====== DATA EXTRACT

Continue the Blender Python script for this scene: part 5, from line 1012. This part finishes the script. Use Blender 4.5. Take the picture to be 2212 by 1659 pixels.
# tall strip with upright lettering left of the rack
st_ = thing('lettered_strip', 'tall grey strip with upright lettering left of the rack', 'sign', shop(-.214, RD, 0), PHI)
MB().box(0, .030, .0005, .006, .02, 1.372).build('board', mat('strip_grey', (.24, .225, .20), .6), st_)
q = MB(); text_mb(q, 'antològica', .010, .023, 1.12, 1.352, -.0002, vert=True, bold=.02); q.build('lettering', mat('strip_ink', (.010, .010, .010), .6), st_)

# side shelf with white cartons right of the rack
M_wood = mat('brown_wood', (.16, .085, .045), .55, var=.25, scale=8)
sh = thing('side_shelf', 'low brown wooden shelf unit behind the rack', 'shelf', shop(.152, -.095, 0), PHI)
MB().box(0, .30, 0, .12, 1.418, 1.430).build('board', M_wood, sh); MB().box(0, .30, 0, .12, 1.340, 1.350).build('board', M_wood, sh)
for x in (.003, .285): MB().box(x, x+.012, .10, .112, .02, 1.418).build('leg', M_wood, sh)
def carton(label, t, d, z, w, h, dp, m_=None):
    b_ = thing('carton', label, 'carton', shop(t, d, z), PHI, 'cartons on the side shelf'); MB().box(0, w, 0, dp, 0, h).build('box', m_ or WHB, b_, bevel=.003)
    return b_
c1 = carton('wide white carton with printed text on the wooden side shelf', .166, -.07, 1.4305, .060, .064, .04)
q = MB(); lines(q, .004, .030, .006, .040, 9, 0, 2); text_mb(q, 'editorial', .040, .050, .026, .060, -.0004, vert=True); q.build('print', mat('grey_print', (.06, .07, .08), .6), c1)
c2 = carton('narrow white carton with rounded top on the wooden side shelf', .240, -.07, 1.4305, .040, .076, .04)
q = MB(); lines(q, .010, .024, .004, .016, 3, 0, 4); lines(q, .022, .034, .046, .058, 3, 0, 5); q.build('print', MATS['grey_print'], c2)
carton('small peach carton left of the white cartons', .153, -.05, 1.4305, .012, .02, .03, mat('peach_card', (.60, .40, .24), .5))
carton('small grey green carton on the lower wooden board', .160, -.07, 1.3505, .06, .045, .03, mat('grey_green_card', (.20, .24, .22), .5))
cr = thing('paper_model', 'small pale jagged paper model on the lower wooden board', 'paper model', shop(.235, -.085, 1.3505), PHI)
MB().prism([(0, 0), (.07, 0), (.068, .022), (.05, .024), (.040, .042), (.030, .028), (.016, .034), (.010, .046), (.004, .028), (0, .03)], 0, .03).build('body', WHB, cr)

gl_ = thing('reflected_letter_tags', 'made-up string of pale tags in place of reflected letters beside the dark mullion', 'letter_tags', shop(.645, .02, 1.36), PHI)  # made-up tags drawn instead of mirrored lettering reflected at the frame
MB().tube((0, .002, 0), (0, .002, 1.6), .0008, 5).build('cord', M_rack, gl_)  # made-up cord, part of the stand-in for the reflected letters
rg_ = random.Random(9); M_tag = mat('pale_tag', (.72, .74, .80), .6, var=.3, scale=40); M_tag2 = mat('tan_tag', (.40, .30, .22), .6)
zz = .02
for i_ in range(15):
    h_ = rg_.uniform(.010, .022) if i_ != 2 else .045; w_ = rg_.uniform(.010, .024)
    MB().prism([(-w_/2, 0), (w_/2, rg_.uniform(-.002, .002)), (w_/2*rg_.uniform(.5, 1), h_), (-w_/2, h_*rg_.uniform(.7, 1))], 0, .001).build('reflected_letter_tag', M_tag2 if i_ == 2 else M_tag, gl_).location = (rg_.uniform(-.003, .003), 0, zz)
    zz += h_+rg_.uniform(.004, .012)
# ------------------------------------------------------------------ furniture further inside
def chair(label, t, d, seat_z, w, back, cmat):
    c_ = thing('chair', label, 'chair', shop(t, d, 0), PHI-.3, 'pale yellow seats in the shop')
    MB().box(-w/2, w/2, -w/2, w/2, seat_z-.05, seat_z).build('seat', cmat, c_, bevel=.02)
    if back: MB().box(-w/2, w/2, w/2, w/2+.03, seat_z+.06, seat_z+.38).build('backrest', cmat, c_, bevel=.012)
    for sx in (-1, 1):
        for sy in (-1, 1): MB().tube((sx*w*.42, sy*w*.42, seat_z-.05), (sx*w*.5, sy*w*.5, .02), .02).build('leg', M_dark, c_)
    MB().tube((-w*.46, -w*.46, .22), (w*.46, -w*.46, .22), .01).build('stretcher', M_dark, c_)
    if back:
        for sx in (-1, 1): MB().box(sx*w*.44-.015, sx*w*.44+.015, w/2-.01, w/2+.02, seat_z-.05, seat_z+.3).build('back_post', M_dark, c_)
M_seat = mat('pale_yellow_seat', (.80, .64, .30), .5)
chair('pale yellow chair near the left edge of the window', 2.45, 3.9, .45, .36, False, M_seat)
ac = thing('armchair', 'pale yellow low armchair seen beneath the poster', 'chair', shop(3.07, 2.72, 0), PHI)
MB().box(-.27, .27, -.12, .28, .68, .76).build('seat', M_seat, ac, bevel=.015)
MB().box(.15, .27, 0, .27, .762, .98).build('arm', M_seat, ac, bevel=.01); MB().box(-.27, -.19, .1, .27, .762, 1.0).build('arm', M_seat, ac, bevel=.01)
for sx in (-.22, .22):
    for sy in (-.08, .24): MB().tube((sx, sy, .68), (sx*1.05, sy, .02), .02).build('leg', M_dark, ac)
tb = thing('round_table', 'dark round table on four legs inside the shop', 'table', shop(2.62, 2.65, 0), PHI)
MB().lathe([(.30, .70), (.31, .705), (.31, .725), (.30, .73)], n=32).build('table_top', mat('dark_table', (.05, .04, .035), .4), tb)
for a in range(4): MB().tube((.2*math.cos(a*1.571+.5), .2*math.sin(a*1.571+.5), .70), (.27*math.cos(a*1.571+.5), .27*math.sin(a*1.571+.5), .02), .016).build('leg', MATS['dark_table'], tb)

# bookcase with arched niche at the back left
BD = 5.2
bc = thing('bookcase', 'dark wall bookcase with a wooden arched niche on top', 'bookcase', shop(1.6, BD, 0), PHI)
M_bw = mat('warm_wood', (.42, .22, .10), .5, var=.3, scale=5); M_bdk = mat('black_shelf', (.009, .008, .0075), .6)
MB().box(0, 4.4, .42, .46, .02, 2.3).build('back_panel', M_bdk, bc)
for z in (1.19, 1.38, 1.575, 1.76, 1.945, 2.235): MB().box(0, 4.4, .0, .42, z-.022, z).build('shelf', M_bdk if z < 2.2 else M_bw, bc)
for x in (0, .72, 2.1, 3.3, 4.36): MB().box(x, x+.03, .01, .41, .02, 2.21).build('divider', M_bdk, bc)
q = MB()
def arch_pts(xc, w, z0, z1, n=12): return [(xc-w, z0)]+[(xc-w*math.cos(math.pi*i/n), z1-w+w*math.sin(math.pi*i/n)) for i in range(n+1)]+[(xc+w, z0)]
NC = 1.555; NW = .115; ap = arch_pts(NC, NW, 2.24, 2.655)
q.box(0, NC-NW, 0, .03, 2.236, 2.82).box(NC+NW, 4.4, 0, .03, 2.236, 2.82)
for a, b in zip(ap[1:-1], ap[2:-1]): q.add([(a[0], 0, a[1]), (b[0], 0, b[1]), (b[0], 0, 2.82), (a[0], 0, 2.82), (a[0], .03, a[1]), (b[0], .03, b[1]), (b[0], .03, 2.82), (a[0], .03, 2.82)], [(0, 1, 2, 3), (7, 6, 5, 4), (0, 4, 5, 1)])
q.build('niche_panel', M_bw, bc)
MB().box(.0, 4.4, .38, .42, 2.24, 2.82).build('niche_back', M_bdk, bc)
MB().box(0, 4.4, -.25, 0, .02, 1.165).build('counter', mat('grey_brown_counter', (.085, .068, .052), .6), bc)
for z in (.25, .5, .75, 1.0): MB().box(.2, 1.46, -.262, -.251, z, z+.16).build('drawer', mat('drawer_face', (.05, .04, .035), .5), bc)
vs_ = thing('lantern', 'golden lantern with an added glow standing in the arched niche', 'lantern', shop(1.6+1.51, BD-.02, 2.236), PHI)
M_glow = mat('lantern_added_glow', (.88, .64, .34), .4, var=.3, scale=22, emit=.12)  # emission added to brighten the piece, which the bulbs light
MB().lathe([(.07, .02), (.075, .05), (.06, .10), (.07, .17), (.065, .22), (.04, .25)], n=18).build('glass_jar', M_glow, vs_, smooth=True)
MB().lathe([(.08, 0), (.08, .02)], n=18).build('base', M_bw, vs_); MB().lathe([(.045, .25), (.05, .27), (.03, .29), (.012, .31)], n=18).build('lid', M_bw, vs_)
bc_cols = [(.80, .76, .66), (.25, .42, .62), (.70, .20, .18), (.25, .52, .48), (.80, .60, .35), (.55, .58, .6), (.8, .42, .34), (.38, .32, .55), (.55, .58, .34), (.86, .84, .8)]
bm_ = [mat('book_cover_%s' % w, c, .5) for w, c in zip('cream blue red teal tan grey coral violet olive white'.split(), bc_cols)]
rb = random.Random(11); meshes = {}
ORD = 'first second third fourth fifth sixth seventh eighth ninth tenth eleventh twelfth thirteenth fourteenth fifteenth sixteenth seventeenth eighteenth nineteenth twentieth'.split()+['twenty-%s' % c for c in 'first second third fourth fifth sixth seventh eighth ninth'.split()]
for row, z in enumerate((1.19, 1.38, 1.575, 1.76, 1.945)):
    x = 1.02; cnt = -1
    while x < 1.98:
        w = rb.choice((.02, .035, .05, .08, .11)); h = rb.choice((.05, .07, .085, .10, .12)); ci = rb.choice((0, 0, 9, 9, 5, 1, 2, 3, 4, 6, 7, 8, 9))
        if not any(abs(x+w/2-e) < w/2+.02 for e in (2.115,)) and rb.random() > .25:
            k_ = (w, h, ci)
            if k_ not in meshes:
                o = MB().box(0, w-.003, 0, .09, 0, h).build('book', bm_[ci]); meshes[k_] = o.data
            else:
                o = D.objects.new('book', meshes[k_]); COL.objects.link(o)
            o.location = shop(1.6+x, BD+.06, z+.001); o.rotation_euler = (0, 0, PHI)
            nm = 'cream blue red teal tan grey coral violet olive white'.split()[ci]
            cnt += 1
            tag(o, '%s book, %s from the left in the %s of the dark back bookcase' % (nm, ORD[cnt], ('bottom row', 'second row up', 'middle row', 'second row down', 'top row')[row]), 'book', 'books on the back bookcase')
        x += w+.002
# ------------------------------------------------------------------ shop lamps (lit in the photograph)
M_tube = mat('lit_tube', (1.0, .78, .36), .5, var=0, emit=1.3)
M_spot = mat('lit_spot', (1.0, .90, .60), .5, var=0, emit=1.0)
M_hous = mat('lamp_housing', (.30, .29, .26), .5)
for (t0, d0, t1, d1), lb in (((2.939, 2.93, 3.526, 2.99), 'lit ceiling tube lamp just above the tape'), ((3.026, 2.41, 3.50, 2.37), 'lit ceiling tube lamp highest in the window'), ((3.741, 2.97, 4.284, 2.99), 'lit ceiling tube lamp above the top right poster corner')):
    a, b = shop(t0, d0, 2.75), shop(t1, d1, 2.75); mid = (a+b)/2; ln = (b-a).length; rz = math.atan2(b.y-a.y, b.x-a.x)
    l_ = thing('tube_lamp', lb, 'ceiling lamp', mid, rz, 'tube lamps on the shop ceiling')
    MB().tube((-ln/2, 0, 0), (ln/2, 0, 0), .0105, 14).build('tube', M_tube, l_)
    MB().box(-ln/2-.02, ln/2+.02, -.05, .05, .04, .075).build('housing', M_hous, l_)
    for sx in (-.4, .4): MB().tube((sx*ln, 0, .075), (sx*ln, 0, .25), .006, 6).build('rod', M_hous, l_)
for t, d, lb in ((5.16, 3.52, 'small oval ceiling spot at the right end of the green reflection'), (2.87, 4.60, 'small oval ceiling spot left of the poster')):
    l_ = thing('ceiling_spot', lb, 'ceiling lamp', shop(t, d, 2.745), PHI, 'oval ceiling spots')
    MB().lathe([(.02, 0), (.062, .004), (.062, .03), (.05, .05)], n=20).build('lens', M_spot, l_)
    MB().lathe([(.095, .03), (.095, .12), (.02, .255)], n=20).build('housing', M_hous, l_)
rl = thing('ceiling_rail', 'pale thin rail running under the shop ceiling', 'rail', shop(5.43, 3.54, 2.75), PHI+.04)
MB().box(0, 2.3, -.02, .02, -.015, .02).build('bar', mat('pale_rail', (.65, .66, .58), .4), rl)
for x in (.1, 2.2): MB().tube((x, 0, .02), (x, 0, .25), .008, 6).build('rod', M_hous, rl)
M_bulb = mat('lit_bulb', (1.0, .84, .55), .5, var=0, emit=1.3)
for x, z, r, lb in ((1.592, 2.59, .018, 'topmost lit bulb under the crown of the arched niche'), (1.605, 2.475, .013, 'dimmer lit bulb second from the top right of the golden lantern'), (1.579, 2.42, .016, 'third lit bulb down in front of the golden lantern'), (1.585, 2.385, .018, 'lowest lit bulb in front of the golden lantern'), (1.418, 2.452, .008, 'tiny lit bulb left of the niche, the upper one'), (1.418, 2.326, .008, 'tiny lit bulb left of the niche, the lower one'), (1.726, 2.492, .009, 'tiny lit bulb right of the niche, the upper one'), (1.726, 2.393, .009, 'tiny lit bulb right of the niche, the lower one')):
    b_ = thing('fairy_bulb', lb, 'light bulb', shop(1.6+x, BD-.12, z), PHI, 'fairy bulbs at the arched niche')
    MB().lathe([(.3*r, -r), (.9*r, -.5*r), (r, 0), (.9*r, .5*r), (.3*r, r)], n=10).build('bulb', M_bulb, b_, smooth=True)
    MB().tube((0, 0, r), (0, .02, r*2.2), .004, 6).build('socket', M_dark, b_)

============

— STATED PROBLEM —
Print exactly, and only, the lines beginning at the top of the listing and ending at the line with "(.010, .010, .010), .6), st_)".

— RESULT OF THIS EXERCISE —
Continue the Blender Python script for this scene: part 5, from line 1012. This part finishes the script. Use Blender 4.5. Take the picture to be 2212 by 1659 pixels.
# tall strip with upright lettering left of the rack
st_ = thing('lettered_strip', 'tall grey strip with upright lettering left of the rack', 'sign', shop(-.214, RD, 0), PHI)
MB().box(0, .030, .0005, .006, .02, 1.372).build('board', mat('strip_grey', (.24, .225, .20), .6), st_)
q = MB(); text_mb(q, 'antològica', .010, .023, 1.12, 1.352, -.0002, vert=True, bold=.02); q.build('lettering', mat('strip_ink', (.010, .010, .010), .6), st_)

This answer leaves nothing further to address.